Title: Jam Tomorrow? WHY TIME REALLY MATTERS IN ECONOMICS
Author: Charles Crowson
Pages: 280 including bibliography and index
Publisher: Whitefox
Price: £16.99
ISBN 9781915635624
“If you can't explain something to a six-year-old, then you don't understand it yourself.”
The first full chapter of this book about the importance of time in economics begins with this quote, generally attributed to Albert Einstein, someone who surely needs no introduction as one of the most talked about theoretical physicists of his generation.
I'm afraid that much of what follows would surely not pass that test.
For example, from page 124: “The nature of money as a thing which has various roles to play but whose roles are often incongruent, if not outright contradictory, only really becomes clear if one admits the centrality of time to the economic decision-making process. The economic experience is essentially indexical. In economic terms this means that economic activity has a point of view and that it acquires its significance from the context in which it happens. For economic value judgements, this indexicality is a temporal one. The economic agent decides and acts from his or her position in the now of the present, and this now stands in relation to the past and the future.”

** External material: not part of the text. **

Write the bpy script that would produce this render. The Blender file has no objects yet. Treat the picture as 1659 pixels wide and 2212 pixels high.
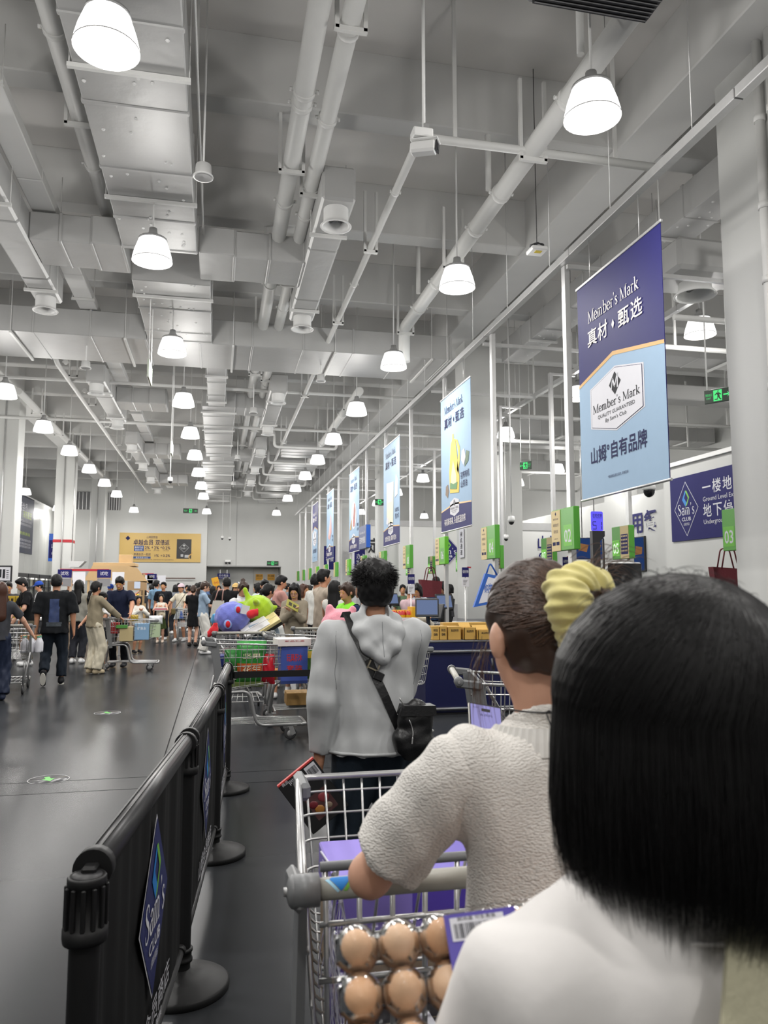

Do you know any six-year-old who would understand that? At the time of writing (December 11 2023) I am 11 times that age and have spent my entire adult professional working life in and around banking and finance. I had to read most of the sentences twice, often three times, to even begin to have a smidgeon of a grasp of what the author was saying. To say it is a challenge is an understatement. I had never even thought of money as having tenses.
What I can say without fear of personal contradiction is that I have not read so much about and understood so little about the theory and practice of money since I began studying Applied Economics for my Institute of Banker banking exams back in September 1979.
The timing of my being asked if I would like to review the book arguably could not have been better. The book arrived on the doorstep just before the final instalment of the BBC's transmission of three hour-long 'specials' to celebrate the 60th anniversary of the rogue Time Lord broadly known as Doctor Who.
I have followed this programme on its rollercoaster journey ever since I watched the first episode on a flickering black and white as it was broadcast on the evening of November 23 1963, the day after the murder of President John Fitzgerald Kennedy.
To be scrupulously fair to the author, the publisher and the public relations company charged with securing media coverage, I devoted as much time time as I could to reading the book on the day after the airing of the third of the Doctor Who hours. I'm not sure I could tell you with certainty which experience I enjoyed most or which is more likely to wake me up in the night screaming for mercy.
One of the joys of being older is the ability to contextualise more confidently based on personal experience. Reading Charles Crowson's opus brought to mind a quote often attributed to journalist-turned-diplomat Peter Jay, in response to a suggestion that one of his articles in The Times newspaper was difficult to follow.
Jay (according to Wikipaedia) replied: “I only wrote this piece for three people - the editor of The Times, the Governor of the Bank of England and the Chancellor of the Exchequer.”
Charles Crowson might be following the same path.